• **DATA SECTION**:
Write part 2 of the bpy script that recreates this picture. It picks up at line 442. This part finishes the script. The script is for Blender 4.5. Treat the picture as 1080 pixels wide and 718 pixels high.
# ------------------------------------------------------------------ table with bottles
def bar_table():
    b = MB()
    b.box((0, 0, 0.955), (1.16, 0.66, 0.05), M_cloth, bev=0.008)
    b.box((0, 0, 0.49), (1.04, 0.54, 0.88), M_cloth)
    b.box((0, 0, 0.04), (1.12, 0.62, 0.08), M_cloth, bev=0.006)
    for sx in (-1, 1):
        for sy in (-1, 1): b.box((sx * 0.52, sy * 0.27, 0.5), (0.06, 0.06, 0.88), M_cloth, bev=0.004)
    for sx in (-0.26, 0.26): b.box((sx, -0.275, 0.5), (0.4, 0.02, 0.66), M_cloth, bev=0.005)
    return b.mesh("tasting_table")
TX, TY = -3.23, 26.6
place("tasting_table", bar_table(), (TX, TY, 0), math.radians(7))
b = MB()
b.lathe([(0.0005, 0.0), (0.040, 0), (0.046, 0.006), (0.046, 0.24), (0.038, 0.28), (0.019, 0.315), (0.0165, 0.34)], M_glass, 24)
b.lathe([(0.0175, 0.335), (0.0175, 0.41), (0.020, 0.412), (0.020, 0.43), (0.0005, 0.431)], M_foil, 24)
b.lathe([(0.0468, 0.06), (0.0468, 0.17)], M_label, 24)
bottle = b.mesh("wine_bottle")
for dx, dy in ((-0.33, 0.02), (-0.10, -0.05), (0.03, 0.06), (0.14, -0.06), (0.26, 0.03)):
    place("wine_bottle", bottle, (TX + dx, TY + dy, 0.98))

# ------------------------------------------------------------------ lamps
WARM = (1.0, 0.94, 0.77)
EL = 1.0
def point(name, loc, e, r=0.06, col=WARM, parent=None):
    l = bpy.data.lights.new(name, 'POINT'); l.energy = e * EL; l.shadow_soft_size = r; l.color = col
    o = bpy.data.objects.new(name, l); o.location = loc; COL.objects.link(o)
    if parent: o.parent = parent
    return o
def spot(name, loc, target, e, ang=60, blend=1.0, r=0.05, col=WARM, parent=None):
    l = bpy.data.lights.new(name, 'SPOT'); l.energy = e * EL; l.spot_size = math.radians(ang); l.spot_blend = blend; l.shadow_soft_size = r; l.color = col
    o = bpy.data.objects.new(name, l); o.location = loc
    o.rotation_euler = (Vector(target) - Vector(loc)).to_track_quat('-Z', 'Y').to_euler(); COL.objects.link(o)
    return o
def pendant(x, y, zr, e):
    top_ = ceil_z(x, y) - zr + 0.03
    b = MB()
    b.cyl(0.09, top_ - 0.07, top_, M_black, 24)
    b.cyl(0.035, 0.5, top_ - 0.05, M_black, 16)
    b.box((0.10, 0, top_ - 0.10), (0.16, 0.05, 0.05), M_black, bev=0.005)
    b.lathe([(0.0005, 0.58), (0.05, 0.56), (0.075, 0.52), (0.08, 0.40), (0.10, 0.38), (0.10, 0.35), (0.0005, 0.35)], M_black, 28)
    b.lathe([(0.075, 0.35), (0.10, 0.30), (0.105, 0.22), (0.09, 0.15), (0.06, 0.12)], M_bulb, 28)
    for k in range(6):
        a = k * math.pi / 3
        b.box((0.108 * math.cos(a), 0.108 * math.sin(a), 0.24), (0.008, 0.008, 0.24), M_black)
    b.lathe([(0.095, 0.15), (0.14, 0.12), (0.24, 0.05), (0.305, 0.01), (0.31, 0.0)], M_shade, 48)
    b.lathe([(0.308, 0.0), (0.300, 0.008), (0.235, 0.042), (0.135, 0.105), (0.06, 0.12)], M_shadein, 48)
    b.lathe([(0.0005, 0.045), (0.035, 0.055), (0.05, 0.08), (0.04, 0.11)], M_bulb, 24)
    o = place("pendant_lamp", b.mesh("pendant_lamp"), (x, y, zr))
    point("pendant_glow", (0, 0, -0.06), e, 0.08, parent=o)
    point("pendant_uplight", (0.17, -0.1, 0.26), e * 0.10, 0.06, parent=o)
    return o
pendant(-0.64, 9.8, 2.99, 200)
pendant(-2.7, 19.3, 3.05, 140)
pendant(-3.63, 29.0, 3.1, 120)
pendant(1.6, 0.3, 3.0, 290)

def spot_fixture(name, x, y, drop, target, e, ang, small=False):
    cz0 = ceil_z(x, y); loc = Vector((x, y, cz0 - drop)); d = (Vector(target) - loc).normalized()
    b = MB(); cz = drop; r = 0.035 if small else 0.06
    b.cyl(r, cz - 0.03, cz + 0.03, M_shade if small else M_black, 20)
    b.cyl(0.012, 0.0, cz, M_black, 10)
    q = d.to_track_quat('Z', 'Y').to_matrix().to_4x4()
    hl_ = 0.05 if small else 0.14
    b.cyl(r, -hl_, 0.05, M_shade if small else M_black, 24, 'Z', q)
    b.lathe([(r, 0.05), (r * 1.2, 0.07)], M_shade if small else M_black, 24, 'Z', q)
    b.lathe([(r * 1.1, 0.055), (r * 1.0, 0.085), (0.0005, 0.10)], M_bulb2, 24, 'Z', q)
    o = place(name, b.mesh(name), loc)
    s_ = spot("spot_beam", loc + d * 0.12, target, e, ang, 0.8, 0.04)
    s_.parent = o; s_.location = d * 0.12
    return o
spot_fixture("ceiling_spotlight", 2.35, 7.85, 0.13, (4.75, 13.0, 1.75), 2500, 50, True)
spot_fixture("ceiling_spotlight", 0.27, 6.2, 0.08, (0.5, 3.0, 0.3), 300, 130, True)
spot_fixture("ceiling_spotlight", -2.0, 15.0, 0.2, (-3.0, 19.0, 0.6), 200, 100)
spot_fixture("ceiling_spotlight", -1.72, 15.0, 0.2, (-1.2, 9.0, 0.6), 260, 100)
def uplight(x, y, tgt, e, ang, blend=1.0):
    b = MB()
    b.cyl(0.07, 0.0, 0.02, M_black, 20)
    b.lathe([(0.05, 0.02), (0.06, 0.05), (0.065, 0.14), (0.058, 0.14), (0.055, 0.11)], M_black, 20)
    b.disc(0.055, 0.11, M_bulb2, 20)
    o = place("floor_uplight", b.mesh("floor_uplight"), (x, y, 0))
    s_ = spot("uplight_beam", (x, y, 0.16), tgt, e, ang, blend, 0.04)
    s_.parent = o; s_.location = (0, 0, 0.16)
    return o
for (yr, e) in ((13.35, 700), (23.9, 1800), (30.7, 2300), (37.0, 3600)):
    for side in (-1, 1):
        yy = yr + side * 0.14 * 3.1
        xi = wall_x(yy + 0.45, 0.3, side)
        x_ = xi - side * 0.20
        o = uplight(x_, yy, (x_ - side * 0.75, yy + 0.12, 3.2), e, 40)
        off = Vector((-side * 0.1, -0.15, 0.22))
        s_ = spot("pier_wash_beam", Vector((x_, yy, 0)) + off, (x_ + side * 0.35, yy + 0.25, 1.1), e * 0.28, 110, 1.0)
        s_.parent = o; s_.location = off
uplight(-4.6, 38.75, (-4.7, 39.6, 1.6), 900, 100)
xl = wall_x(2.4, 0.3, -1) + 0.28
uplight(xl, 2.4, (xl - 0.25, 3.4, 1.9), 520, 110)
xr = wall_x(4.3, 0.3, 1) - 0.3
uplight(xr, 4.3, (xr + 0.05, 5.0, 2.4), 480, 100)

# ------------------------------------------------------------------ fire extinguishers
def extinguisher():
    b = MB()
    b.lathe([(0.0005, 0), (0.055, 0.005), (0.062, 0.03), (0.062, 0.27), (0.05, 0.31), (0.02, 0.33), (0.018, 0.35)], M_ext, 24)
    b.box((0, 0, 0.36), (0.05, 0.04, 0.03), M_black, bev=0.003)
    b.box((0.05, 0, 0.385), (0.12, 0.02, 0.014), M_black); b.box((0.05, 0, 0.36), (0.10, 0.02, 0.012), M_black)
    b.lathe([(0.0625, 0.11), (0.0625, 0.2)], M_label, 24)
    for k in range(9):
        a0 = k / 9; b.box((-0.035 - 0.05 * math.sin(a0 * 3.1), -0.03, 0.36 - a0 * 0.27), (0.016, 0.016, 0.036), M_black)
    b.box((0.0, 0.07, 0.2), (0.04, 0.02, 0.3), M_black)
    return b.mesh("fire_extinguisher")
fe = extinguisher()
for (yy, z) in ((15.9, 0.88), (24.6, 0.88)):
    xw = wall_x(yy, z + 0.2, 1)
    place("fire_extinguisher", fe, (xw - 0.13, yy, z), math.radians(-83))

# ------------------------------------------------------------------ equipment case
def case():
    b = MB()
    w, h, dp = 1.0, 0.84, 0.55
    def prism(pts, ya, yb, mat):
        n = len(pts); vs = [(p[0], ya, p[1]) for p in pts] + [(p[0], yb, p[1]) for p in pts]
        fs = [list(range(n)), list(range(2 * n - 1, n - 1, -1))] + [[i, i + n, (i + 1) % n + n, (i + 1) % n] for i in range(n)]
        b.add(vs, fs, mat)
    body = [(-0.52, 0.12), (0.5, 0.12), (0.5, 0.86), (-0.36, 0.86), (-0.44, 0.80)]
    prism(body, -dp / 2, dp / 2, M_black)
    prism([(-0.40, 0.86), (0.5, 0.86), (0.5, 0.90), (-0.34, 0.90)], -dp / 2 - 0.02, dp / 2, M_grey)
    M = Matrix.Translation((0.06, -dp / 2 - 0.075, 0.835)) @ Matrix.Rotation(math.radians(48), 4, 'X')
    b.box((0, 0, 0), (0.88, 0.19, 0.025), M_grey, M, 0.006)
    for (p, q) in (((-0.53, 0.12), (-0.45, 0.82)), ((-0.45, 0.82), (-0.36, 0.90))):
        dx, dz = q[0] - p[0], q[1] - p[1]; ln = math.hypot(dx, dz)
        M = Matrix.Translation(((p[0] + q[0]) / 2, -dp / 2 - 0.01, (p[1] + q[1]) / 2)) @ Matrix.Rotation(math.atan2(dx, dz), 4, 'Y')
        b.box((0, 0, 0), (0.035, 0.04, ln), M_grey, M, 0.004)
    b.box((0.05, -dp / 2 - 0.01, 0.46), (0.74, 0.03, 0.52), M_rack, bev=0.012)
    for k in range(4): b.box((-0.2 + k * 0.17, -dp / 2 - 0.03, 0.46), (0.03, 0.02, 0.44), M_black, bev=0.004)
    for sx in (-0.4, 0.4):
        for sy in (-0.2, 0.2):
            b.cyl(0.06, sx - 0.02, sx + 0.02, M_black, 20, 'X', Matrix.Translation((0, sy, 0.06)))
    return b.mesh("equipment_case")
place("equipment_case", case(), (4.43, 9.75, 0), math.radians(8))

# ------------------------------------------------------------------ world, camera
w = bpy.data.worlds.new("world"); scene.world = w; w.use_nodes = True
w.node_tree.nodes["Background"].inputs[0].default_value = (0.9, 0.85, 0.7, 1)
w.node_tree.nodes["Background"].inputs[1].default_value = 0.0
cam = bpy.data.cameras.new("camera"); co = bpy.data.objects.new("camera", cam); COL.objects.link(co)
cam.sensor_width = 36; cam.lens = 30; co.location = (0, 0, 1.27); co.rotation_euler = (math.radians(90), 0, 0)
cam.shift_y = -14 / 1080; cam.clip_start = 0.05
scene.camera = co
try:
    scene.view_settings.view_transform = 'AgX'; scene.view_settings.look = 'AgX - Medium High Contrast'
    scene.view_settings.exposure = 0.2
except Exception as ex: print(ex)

• **WORK TO DO**: Starting with the first line of the data above, copy each line exactly until you reach the line with "TY + dy, 0.98))"; include that line as well.

• **FINAL RESULT**:
Write part 2 of the bpy script that recreates this picture. It picks up at line 442. This part finishes the script. The script is for Blender 4.5. Treat the picture as 1080 pixels wide and 718 pixels high.
# ------------------------------------------------------------------ table with bottles
def bar_table():
    b = MB()
    b.box((0, 0, 0.955), (1.16, 0.66, 0.05), M_cloth, bev=0.008)
    b.box((0, 0, 0.49), (1.04, 0.54, 0.88), M_cloth)
    b.box((0, 0, 0.04), (1.12, 0.62, 0.08), M_cloth, bev=0.006)
    for sx in (-1, 1):
        for sy in (-1, 1): b.box((sx * 0.52, sy * 0.27, 0.5), (0.06, 0.06, 0.88), M_cloth, bev=0.004)
    for sx in (-0.26, 0.26): b.box((sx, -0.275, 0.5), (0.4, 0.02, 0.66), M_cloth, bev=0.005)
    return b.mesh("tasting_table")
TX, TY = -3.23, 26.6
place("tasting_table", bar_table(), (TX, TY, 0), math.radians(7))
b = MB()
b.lathe([(0.0005, 0.0), (0.040, 0), (0.046, 0.006), (0.046, 0.24), (0.038, 0.28), (0.019, 0.315), (0.0165, 0.34)], M_glass, 24)
b.lathe([(0.0175, 0.335), (0.0175, 0.41), (0.020, 0.412), (0.020, 0.43), (0.0005, 0.431)], M_foil, 24)
b.lathe([(0.0468, 0.06), (0.0468, 0.17)], M_label, 24)
bottle = b.mesh("wine_bottle")
for dx, dy in ((-0.33, 0.02), (-0.10, -0.05), (0.03, 0.06), (0.14, -0.06), (0.26, 0.03)):
    place("wine_bottle", bottle, (TX + dx, TY + dy, 0.98))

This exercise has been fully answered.